From the sublime to the ridiculous, I've ingested three more horror movies.
I have to admit that I am a closet fan of the Mummy remake from the 90s with Brendan Fraser. It was one of the few post-Indiana Jones movies that actually recaptured a little bit of that same fun (I would argue that the first Pirates of the Caribbean movie was also pretty snazzy in that regard). Adventure movies are hard to come by. It was, by no means, a horror movie.
Sitting down to watch the original Mummy from 1932 with Boris Karloff for the first time, I was shocked by how much of the basic plot was identical in the 1999 remake. Besides adding in a bunch of chases and special effects, the story is that of Imhotep, a priest buried alive for the crime of loving the daughter of the Pharaoh. He wakes up in the 1930s and seeks out both the soul and the body of his lost love. There is a hero and a female protagonist who happens to have the soul of Imhotep's love. There are a couple of supporting players who don't make it all the way through the movie. Whereas the remake parlays every plot development into an action set piece, the original is truly a horror movie (laced with tragedy). Karloff is great at portraying the yearning desire of Imhotep. "No man has suffered for a woman as I have suffered for you," he says with the weight of 3000 years behind his words...and you believe him. He can't vomit sandstorms or control flesh eating scarabs but Karloff has the power of dark arts and ancient curses on his side. At a little over an hour, this movie moves quickly and never really slows down. I would recommend it to horror fans who don't need gore or special effects.

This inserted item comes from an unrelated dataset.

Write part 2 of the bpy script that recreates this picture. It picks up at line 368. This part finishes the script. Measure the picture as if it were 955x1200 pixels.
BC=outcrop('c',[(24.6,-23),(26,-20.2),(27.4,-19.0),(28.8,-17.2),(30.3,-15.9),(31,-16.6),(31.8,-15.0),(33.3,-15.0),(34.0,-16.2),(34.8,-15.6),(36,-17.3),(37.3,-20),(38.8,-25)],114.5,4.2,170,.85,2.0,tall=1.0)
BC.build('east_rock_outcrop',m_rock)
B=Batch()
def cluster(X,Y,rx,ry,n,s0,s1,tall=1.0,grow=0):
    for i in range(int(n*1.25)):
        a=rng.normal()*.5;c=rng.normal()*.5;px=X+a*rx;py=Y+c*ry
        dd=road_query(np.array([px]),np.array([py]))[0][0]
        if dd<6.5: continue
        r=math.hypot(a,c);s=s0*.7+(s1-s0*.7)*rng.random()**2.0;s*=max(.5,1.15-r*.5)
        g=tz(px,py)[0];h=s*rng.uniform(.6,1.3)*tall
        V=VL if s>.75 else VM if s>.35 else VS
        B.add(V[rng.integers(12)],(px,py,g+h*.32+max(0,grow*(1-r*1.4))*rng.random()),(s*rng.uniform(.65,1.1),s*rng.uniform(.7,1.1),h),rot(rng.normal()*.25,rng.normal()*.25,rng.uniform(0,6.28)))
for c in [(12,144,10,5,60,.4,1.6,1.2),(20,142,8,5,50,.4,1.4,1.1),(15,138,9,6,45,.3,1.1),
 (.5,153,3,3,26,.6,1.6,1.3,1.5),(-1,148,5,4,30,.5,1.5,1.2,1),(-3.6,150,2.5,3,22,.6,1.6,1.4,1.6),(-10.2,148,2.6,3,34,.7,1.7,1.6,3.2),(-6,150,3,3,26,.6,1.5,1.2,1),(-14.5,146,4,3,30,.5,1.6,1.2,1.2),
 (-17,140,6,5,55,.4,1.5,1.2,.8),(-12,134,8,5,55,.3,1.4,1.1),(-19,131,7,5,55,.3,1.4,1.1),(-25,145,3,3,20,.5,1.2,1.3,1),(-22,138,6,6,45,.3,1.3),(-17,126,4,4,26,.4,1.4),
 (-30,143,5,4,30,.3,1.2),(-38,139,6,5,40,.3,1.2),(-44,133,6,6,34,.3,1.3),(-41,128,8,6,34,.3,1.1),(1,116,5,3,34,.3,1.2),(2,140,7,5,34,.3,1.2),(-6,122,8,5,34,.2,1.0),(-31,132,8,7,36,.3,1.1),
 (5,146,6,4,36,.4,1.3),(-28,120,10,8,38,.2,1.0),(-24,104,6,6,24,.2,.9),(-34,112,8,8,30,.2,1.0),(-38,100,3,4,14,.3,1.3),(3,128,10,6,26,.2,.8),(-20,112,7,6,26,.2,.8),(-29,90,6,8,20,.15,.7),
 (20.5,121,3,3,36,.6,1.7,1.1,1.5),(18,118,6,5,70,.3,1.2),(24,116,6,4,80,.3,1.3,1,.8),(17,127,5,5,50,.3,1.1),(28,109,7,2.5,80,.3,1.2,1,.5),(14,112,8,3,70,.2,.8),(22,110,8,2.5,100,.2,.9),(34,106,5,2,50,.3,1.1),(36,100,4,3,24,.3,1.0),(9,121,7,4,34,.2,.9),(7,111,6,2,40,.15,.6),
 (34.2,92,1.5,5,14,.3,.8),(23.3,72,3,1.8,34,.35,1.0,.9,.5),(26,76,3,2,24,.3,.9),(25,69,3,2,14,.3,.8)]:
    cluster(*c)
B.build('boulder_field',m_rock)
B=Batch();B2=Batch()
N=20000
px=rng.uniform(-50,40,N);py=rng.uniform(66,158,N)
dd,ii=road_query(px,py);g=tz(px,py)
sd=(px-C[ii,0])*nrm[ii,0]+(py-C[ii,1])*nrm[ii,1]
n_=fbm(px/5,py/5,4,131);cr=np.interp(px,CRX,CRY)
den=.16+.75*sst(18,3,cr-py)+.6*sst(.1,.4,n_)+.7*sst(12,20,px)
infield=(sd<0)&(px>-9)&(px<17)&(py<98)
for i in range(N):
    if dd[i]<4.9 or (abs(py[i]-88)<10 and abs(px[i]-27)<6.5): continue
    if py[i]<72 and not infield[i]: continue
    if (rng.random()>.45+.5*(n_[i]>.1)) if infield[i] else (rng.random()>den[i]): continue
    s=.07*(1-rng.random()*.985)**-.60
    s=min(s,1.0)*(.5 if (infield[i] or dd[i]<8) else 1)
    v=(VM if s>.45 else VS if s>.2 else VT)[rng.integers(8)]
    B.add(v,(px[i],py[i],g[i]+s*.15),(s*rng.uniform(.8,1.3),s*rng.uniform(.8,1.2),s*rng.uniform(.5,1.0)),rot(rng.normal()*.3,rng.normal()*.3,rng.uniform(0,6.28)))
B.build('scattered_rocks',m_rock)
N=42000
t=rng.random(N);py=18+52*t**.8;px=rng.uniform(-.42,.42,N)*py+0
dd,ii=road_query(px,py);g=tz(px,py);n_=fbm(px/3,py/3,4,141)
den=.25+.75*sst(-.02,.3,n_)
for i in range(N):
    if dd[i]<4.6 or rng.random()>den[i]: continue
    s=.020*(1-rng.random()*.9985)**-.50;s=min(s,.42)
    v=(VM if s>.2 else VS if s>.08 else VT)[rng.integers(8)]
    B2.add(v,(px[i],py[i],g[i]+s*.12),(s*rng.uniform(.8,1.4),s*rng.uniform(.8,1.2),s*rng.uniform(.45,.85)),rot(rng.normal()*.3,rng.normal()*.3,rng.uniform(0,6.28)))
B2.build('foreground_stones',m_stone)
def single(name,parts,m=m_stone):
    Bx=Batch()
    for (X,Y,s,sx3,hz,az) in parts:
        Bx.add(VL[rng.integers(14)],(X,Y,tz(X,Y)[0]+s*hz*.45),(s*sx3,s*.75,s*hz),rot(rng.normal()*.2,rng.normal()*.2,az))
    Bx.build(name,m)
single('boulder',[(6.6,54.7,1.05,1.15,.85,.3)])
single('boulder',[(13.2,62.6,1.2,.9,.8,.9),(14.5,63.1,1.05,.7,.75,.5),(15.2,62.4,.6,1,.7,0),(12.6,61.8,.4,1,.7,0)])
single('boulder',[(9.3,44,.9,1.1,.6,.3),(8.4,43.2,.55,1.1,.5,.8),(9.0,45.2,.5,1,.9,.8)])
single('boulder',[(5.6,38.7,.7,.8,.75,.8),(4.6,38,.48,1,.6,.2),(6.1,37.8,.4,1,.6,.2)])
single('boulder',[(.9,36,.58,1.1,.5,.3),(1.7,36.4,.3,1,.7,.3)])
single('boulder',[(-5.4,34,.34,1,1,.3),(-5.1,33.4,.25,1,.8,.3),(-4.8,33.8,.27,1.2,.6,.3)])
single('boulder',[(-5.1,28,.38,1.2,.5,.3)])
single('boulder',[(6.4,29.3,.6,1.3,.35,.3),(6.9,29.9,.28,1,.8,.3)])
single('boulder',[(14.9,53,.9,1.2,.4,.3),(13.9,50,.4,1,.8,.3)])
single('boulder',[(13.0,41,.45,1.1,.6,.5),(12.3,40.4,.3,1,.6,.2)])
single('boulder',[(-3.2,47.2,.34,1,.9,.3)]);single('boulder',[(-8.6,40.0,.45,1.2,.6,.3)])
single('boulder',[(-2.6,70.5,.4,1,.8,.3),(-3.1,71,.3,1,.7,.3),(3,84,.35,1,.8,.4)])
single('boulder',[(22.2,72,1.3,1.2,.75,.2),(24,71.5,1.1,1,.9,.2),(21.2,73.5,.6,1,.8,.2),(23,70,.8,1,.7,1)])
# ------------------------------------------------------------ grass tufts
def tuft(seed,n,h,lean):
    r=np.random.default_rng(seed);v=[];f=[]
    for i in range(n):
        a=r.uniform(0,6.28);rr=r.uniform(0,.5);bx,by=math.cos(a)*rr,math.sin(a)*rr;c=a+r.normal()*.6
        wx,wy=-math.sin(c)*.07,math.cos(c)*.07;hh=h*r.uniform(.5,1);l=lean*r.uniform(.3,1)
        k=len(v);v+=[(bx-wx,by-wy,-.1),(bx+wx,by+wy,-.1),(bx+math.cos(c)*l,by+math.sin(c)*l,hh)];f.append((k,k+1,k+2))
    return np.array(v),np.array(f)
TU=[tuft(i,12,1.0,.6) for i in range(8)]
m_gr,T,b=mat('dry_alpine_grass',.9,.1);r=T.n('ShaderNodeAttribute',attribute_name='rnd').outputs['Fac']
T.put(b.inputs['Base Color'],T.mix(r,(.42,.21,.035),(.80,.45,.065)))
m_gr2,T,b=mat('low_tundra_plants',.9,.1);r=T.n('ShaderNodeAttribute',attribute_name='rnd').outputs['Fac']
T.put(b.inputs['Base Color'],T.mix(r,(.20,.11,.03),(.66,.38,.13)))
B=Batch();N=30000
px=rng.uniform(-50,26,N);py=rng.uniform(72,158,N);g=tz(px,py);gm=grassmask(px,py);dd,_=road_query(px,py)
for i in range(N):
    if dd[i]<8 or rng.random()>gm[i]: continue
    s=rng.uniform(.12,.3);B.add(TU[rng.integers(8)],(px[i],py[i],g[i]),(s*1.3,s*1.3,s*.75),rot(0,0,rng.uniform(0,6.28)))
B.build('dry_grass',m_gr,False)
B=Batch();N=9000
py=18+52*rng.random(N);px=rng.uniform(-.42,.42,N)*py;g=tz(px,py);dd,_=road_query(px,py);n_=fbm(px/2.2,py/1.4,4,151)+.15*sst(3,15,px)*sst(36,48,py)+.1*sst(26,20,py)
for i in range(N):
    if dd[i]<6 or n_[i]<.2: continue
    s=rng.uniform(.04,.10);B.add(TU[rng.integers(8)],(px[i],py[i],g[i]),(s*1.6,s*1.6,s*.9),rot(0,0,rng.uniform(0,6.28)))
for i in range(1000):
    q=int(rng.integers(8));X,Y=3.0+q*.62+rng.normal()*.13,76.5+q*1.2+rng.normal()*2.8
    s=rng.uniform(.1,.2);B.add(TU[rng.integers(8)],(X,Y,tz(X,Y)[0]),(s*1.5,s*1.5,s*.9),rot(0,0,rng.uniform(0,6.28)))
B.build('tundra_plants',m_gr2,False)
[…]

Gravity, on the other hand, is nothing but special effects...and it is pretty breathtaking. I know, you are asking how this is horror. If movies like Frozen (three kids stuck on a chair lift) and Open Water (a couple stranded in the middle of the ocean) count as horror, I don't see why Gravity wouldn't. Two astronauts find themselves with no obvious way home after a satellite is destroyed, creating a chain reaction of debris that is whipping around the Earth at 20,000 miles per hour. Like the sharks in Open Water or the Wolves in Frozen, the debris field is a recurring threat that you dread to see coming.
Clooney gets the better role as the experienced astronaut on his last mission. He knows how to handle pretty much anything and can size up a situation very quickly. He is also charming because...Clooney. Bullock has the thankless task of being the newb on her first mission having to deal with seemingly insurmountable obstacles between her and a return to Earth. I have read some reviews that say Bullock can't really carry all the emotional weight that is placed on her in the movie but I think her acting is fine. The dialogue is so damn cheesy at times that there is no way to deliver it where you come off sounding believable.
The person I saw it with wasn't really that impressed but I enjoyed the movie, overall. I was clenching my jaws the entire film. As the pair leap frog from one ruined vessel to another, their chances of missing a handhold and just drifting off into the void get higher and higher. The central metaphor of the movie is also one I am very in tuned with right now. When you are adrift and things seem hopeless, how do you go on? I thought the movie had some decent things to say about this but this is one of those rare times I wanted a little more ambiguity. There are several moments in the final sequence where the film could have just cut to black. Yes, the mainstream audience would have been angry but I think the point of the movie would have been better made. Regardless, Cuaron has crafted a cool thrill ride with some horrible dialogue. I saw this in 3-D Imax and that was totally worth it.
Finally, I watched a video a co-worker let me borrow called "The Chair." It is a low budget horror movie from 2006. Directed by the editor of Ginger Snaps (and the director of Ginger Snaps 2), I have to admit this had a decent enough premise. A girl moves into a sublet old house to work on her Psychology thesis. She has had mental issues in the past. She starts being pretty aggressively haunted and then possessed by a convoluted back story. The execution is somewhat...ok, very...lacking. The acting is subpar, the script goes into at least one completely unneeded twist (did her professor's identity even matter?), the titular chair makes no sense and the decisions made by everyone in the last ten minutes are just really stupid. The guy I borrowed this from likes to pick apart horror movies and tell how he would do them differently. I can't imagine how he likes this movie. So, yeah, not really worth watching but I could totally see a competent remake of this.